At a meeting at LIPA headquarters Wednesday, LIPA trustees voted to authorize officials to pursue the 11 solar arrays on large land parcels in Calverton, Manorville, East Shoreham, Medford, Yaphank and Kings Park. At the same time, trustees voted to extend a contract for energy from an upstate nuclear power plant valued at $159 million. The FitzPatrick plant in Scriba provides LIPA with around 5 percent of its power.
The 11 solar projects would provide 122.1 megawatts of power from hundreds of thousands of solar panels when completed in 2016. That’s short of the original plan to build 280 megawatts of green energy as part of a request for proposals announced in 2012. LIPA said the projects will be subject to full environmental reviews and approval by the trustees.
LIPA chief John McMahon said the authority would work with PSEG Long Island to issue a bid request for the remaining 160 megawatts next year.
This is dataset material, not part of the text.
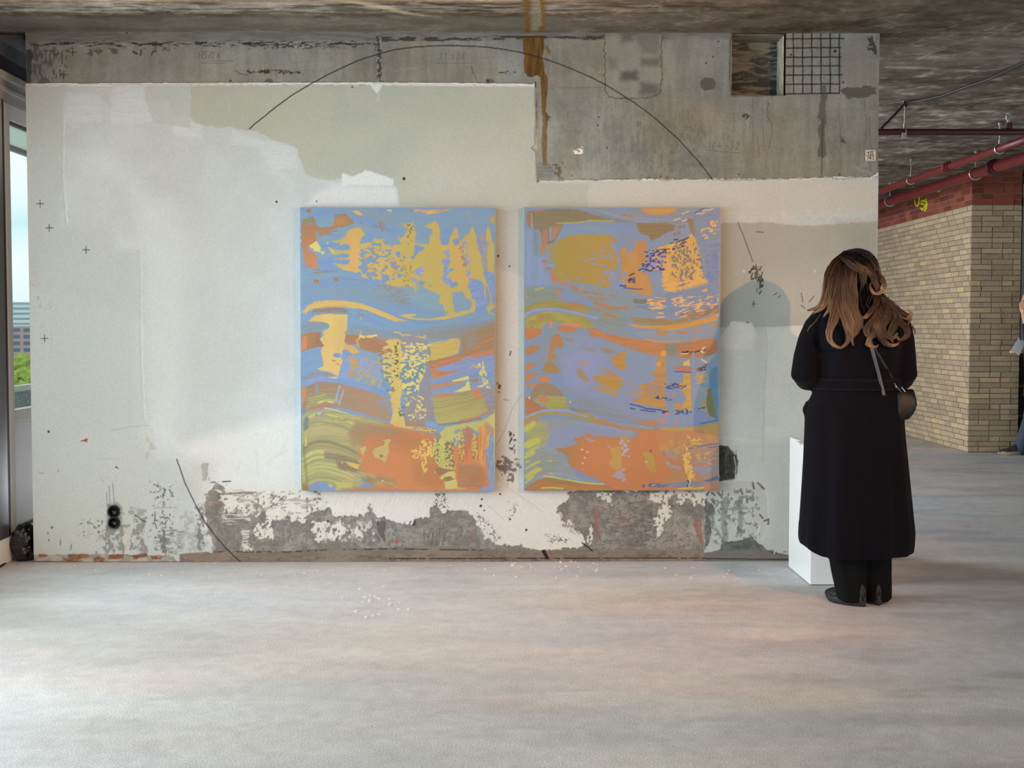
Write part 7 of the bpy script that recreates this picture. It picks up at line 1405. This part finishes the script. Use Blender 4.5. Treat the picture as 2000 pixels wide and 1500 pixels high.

Critics of the new projects were already lining up.
Edward P. Romaine, supervisor for Brookhaven Town, where many of the sites are to be located, said in a statement, “None of the sites named by LIPA within the Town of Brookhaven appear at first glance to be suitable for siting solar arrays.” In addition, he said, “I am emphatically opposed to the widespread clearing of trees for solar arrays.”
Critics at the meeting chastised LIPA for failing to commit to the full 280 megawatts of the original bid request, and one Shoreham resident called the authority’s plan to place another solar array near one that is the subject of a lawsuit “disgusting.”
In recommending against the wind farm, LIPA staff said “the wind projects were not selected primarily because of their total cost relative to other alternatives, including risks inherent in those proposals.”
Dozens of wind-energy advocates expressed dismay that the offshore project didn’t make the cut, at one point chanting, “We want wind.”
Peter Gollon, chair of the local Sierra Club’s energy committee, gave LIPA an “F” for failing to make good on its plan to issue 280 megawatts of green energy.
LIPA board member Mark Fischl said while he supported the wind energy proposal and wanted to vote for it, significantly higher costs, including the impact of an expiring 30 percent federal tax credit, made the choice difficult. He said the board and LIPA had to balance the need for more green energy against the rate impact on all LIPA customers.
Wind-farm developer Deepwater Wind called LIPA’s cost analysis “seriously flawed.”
Outgoing LIPA board member Marc Alessi abstained from the vote, noting he’d only received documents on LIPA’s solar recommendations just after noon Tuesday.